Limitandosi a guardare i risultati, non è stata una bella settimana per l’Inter: prima l’eliminazione dalla Champions League, poi l’aggancio in vetta subìto dalla Juventus dopo il pareggio di Firenze. Una partita che i nerazzurri hanno comandato e portato fin quasi al termine della gara senza grossi scossoni, prima di incassare, nel modo più inatteso possibile, la splendida rete di Vlahovic. Di certo il punto del Franchi equivale a una mezza sconfitta (la Fiorentina non faceva punti dal 3 novembre), senza dimenticare che i nerazzurri hanno avuto più volte l’occasione del 2-0 – clamorosa, per esempio, la palla gol sprecata da Lukaku nella ripresa, che a molti ha ricordato l’errore simile contro il Barcellona. Eppure, nonostante due punti in tre partite (se si considera anche il pari contro la Roma di una settimana fa), l’Inter ha superato ogni prova di maturità: il suo percorso di crescita, cominciato pochissimi mesi fa con l’insediamento di Conte in panchina, è proceduto in maniera spedita, anche più rapidamente in confronto alle attese. Le difficoltà di gestione di una rosa ridotta, in particolare dopo prolungati forfait di giocatori importanti (Sensi, Barella e Sánchez su tutti), sono state brillantemente risolte da un tecnico che ha dimostrato di rivalutare anche elementi non centrali nel progetto – Borja Valero, per esempio, che a Firenze è tornato al gol dopo oltre un anno e mezzo. A una giornata dalla chiusura del 2019, perciò, l’Inter può guardare con fiducia al futuro, e soprattutto con un primo posto che ora è per davvero un obiettivo reale.

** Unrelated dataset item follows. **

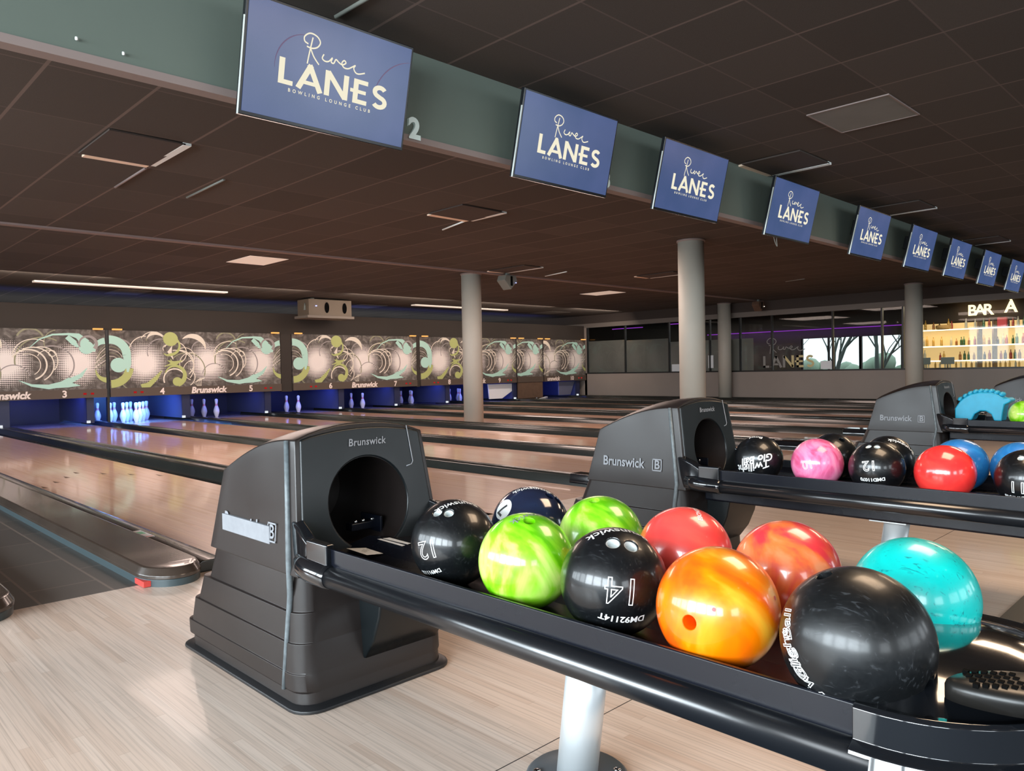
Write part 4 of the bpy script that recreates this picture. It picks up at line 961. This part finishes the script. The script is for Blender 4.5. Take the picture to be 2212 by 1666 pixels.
words = ['largest, first from the left', 'second from the left', 'third from the left', 'fourth from the left', 'fifth from the left', 'sixth from the left', 'seventh from the left', 'eighth from the left', 'ninth, cut by the right edge']
Yt = 3.405; zt0 = 1+.357*3.40
tv1 = None
for r_, wd in zip(BL, words):
    loc = (r_*Yt+TW/2, Yt, zt0); lb = 'wall screen showing a cream logo on blue, %s' % wd
    if tv1 is None:
        tv1 = tv(loc, lb, 'screens along the beam')
    else:
        dup(tv1, loc, lb, 'screens along the beam')
sc1 = [c for c in tv1.children if c.name.startswith('display')][0]
b = B()
for a in (arcpts(-.14, .26, .17, 95, 185, 16), arcpts(.50, .20, .26, 100, 170, 16)):
    v, f = ribbon(a, [.001+.005*math.sin(pi*i/16) for i in range(17)]); b.add(v, f, lambda p: (p[0], -.0038, p[1]))
b.build('light_arcs', M['screen_arc'], sc1, normals=False)
for s_, (x, z), lb in (('2', (2.715, 2.405), 'pale number 2 on the beam, beside the first screen'), ('3', (4.495, 2.40), 'pale number 3 on the beam, mostly behind the second screen')):
    v, f = text(s_, .165, .007); b = B(); b.add(v, f, lambda p: (x+p[0], 3.5440, z+p[1])); b.add(v, f, lambda p: (x+p[0], 3.5590, z+p[1]))
    tag(b.build('number_sign', M['sign_teal'], normals=False), lb, 'number')
b = B().tube([tuple(p) for p in catmull([(6.95, 3.47, 2.28), (6.98, 3.47, 2.20), (7.03, 3.47, 2.15), (7.02, 3.47, 2.22), (7.05, 3.47, 2.30)], 5)], .004, 6)
tag(b.build('loose_cable', M['lamp_grey']), 'short loose cable loop hanging below the fourth screen', 'cable')

# ------------------------------------------------------------------ ceiling fittings
def panel(name, x0, x1, y0, y1, m, label, cat, frame=True, drop=0.004):
    t = thing(name, label, cat, ((x0+x1)/2, (y0+y1)/2, 2.86)); o = ((x0+x1)/2, (y0+y1)/2, 2.86)
    B().box(x0, x1, y0, y1, 2.86-drop, 2.8595).build('face', M[m], t, o)
    if frame:
        b = B()
        for a in ((x0-.012, x1+.012, y0-.012, y0), (x0-.012, x1+.012, y1, y1+.012), (x0-.012, x0, y0, y1), (x1, x1+.012, y0, y1)): b.box(*a, 2.86-drop-.003, 2.8595)
        b.build('frame', M['beam_trim'], t, o)
    return t
panel('ceiling_light', 5.40, 6.05, 11.30, 12.17, 'light_panel', 'square pale ceiling light left of centre, over the lanes', 'ceiling light', False)
panel('ceiling_light', 14.50, 15.15, 11.42, 12.35, 'light_panel', 'square pale ceiling light between the two left columns', 'ceiling light', False)
panel('ceiling_light', 3.60, 7.32, 16.45, 16.63, 'light_panel', 'long thin strip light at the far left, above the masking panels', 'ceiling light', False, .03)
panel('ceiling_light', 12.75, 16.30, 16.78, 16.98, 'light_panel', 'long thin strip light partly behind the left column', 'ceiling light', False, .03)
panel('ceiling_vent', 5.30, 5.98, 17.2, 18.2, 'dim_panel', 'dim grey ceiling vent just behind the left strip light', 'vent', False)
panel('ceiling_vent', 11.5, 12.4, 17.6, 18.6, 'dim_panel', 'dim grey ceiling vent right of the projector box', 'vent', False)
panel('ceiling_vent', 18.0, 18.9, 16.5, 17.5, 'dim_panel', 'dim grey ceiling vent near the glass wall', 'vent', False)
panel('ceiling_vent', 5.59, 6.20, 1.94, 2.50, 'vent', 'large square grey ceiling vent at the upper right', 'vent', True, .006)
def open_tile(x0, x1, y0, y1, tx, ty, label, long_side='x1'):
    """sagging tile: one corner hangs, light at the gap is put into the grid edge colours"""
    t = thing('ceiling_tile', label, 'ceiling tile', ((x0+x1)/2, (y0+y1)/2, 2.86)); o = ((x0+x1)/2, (y0+y1)/2, 2.86)
    b = B(); zt_ = 2.856
    P4 = [(x0, y0, zt_-ty*0), (x1, y0, zt_-tx), (x1, y1, zt_-tx-ty), (x0, y1, zt_-ty)]
    b.loft([P4, [(x, y, z-.012) for x, y, z in P4]]); b.build('tile_board', M['dark_wall'], t, o)
    B().box(x1-.02, x1+.045, y0, y1, 2.838, 2.859).build('side_edge', M['grid_lit_pale'], t, o)
    B().box(x0+.05, x1, y1-.02, y1+.10, 2.842, 2.859).build('end_edge', M['grid_lit_warm'], t, o)
    return t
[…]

Gli highlights di Fiorentina-Inter 1-1

Da Brescia arriva una lezione

Due vittorie consecutive contro due squadre in lotta per lo stesso obiettivo di classifica. Il Brescia sembra essere uscito alla grande del doppio ribaltone Corini-Grosso-Corini, ha sperimentato un errore e ha deciso di tornare indietro, di cancellare una scelta evidentemente sbagliata. I risultati e l’atteggiamento della squadra lombarda sono una lezione per il calcio, non solo italiano: l’isterismo che porta all’esonero di un allenatore non è (quasi) mai una buona idea. Non lo è soprattutto quando i giocatori sono dalla parte del tecnico, dal punto di vista tattico ed emotivo. Corini aveva iniziato benissimo questa stagione, poi le cifre del Brescia erano precipitate, le sconfitte erano arrivate in maniera copiosa nonostante la squadra non giocasse così male, era una questione di valori e anche di sfortuna, due condizioni su cui l’allenatore può incidere relativamente. Il cambio con Grosso aveva destabilizzato l’ambiente, aveva alimentato l’abulia della squadra e dei giocatori piuttosto che cancellarla, è bastato richiamare il “vero” allenatore del Brescia perché il Brescia tornasse a fare ciò che sa fare, ovviamente all’interno dei suoi livelli. Le due vittorie contro Spal e Lecce sono frutto di coraggio e impegno e buona qualità di gioco, sono il risultato di un lavoro portato avanti nel tempo. Magari da qui a fine anno ci saranno altri periodi negativi per Corini e i suoi calciatori, ma questa volta la società ci penserà una volta in più prima di adoperare lo strumento dell’esonero. È una lezione che parte da Brescia e che dovrebbe arrivare un po’ dappertutto, perché a volte può essere salutare dare una scossa, ma è sempre consigliato maneggiare con cura certi cavi che passano l’elettricità, anche solo quella potenziale, all’interno di un gruppo di calciatori e tecnici e dirigenti.